Aim:
Look through the material and copy each line holding "from".

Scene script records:

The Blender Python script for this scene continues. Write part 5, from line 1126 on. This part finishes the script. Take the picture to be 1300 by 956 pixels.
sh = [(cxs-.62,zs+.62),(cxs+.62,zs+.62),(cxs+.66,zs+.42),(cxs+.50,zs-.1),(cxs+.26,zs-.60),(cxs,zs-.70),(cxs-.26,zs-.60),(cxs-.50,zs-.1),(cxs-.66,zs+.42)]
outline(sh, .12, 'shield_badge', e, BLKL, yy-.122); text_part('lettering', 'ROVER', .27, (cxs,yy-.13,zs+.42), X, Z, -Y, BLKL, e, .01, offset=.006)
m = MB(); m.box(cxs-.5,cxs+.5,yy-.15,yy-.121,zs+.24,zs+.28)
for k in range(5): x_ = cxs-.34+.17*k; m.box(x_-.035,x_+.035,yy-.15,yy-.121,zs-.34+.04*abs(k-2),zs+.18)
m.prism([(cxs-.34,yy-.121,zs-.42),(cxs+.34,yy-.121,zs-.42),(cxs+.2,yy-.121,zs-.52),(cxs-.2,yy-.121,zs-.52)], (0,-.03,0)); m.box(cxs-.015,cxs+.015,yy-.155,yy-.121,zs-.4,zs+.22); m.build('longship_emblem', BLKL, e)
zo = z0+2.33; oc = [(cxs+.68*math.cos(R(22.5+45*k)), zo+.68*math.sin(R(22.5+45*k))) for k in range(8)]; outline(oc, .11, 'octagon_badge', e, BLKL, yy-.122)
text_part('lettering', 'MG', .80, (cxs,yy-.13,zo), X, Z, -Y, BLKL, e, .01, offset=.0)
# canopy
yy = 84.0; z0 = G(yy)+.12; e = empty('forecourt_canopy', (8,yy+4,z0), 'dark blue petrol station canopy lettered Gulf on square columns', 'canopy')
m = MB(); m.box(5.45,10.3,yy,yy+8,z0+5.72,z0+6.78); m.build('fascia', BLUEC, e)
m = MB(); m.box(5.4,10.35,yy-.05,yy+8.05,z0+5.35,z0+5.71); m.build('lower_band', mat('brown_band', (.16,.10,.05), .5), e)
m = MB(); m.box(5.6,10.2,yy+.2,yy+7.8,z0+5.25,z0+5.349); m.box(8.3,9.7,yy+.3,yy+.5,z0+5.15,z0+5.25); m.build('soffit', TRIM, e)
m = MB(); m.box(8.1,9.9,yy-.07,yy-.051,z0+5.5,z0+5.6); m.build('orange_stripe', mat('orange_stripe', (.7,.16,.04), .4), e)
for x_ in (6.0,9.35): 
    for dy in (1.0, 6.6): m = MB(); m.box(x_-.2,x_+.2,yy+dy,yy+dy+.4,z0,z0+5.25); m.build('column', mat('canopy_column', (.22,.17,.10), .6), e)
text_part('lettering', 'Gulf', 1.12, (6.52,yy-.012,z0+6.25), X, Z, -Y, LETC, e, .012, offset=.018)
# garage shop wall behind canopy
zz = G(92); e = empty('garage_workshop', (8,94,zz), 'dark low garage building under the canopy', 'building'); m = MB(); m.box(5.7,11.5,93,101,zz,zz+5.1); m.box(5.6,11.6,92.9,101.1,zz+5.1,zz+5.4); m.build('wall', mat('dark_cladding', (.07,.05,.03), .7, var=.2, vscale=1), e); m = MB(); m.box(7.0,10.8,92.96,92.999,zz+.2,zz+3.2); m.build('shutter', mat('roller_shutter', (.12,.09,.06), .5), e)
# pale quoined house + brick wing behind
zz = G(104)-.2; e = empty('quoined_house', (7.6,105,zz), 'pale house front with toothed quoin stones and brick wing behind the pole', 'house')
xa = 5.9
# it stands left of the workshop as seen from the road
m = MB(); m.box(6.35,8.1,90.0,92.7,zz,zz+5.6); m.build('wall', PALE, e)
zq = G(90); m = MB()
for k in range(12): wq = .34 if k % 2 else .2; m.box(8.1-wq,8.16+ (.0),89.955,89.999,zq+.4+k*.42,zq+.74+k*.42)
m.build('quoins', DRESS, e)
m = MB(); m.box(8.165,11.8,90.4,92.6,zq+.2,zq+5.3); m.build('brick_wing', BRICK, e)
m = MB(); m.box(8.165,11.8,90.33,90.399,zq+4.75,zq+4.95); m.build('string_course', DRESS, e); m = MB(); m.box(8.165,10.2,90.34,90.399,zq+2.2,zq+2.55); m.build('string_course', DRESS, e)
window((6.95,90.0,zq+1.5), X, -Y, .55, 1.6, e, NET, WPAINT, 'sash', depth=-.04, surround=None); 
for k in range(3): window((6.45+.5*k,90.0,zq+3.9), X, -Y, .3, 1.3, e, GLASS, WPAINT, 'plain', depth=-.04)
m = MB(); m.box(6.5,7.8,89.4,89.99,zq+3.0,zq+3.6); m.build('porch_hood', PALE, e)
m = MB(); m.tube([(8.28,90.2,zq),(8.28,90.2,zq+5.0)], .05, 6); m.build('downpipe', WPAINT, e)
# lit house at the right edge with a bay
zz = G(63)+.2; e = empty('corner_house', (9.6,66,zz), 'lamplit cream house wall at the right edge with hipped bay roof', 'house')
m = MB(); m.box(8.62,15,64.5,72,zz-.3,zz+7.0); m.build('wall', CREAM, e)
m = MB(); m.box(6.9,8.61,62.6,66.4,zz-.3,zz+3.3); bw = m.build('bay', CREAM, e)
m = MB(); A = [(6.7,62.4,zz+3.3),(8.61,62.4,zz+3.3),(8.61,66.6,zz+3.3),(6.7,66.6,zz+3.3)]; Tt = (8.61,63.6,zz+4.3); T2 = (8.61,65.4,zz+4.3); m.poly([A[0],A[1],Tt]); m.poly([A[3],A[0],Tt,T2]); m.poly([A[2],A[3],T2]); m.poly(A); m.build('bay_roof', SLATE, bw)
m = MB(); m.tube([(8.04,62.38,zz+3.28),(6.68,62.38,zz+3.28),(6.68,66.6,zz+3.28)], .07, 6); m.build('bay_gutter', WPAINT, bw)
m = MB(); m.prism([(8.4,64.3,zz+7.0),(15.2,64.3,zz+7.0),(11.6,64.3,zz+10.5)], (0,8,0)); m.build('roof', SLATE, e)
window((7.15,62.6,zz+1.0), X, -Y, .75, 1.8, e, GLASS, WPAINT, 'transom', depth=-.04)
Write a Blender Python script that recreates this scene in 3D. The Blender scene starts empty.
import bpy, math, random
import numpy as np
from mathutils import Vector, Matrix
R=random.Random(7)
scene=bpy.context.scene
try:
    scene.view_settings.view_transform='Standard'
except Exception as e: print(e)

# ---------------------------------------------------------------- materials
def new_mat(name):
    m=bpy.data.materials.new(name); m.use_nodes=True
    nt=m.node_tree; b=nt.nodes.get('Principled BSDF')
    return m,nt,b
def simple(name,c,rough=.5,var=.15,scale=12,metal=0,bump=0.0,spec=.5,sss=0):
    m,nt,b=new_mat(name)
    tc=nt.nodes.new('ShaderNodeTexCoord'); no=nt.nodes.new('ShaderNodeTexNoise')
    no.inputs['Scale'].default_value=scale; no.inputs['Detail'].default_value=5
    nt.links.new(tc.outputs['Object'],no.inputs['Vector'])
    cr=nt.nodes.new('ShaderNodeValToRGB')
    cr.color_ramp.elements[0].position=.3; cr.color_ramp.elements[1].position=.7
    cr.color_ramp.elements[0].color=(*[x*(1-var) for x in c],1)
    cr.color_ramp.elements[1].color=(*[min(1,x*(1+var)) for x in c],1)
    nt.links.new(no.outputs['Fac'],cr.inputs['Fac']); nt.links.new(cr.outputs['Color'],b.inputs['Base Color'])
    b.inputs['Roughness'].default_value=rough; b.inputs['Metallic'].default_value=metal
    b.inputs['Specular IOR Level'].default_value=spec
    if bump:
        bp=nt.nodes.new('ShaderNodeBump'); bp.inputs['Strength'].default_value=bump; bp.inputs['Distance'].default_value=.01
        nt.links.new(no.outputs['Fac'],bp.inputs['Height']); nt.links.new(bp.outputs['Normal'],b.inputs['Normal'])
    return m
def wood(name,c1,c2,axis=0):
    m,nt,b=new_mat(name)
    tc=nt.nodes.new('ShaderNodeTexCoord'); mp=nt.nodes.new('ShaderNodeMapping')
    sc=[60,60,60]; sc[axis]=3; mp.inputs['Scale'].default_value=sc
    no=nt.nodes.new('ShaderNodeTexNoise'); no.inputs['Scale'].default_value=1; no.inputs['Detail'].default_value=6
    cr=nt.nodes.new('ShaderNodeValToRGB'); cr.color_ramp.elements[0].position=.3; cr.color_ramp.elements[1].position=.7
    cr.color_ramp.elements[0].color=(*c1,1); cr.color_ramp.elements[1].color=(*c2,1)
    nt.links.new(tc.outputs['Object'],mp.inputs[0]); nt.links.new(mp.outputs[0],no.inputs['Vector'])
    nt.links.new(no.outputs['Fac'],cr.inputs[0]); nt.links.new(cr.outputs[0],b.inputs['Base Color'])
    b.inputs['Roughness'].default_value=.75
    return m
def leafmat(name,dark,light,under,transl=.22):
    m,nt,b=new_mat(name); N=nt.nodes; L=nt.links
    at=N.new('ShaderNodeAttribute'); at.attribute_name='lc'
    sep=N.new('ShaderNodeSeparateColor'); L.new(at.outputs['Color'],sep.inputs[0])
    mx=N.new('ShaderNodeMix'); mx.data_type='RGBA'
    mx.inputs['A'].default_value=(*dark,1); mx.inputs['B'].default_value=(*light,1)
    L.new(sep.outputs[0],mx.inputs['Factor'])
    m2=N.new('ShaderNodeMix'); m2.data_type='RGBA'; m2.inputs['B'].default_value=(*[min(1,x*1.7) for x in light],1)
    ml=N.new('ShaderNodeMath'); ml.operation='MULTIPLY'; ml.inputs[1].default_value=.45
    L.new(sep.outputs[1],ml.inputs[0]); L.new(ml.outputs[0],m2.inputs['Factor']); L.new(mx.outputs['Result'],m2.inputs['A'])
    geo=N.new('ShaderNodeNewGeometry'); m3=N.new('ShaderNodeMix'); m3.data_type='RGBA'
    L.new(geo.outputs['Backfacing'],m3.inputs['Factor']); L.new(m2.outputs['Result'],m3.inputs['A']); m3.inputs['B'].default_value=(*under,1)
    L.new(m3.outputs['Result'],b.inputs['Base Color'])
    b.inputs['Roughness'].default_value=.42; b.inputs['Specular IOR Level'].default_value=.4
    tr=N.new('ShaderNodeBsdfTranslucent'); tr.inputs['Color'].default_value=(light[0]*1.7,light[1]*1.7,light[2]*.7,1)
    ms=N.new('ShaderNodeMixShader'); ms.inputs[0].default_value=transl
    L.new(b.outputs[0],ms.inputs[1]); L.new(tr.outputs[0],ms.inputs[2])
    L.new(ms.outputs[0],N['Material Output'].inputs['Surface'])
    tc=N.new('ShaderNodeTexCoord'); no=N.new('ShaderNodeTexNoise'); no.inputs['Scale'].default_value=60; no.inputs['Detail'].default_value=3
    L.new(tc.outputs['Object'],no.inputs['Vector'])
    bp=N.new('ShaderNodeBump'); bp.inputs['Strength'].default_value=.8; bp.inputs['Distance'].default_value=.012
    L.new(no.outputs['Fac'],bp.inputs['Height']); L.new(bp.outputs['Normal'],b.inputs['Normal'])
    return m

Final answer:
The Blender Python script for this scene continues. Write part 5, from line 1126 on. This part finishes the script. Take the picture to be 1300 by 956 pixels.
# it stands left of the workshop as seen from the road
from mathutils import Vector, Matrix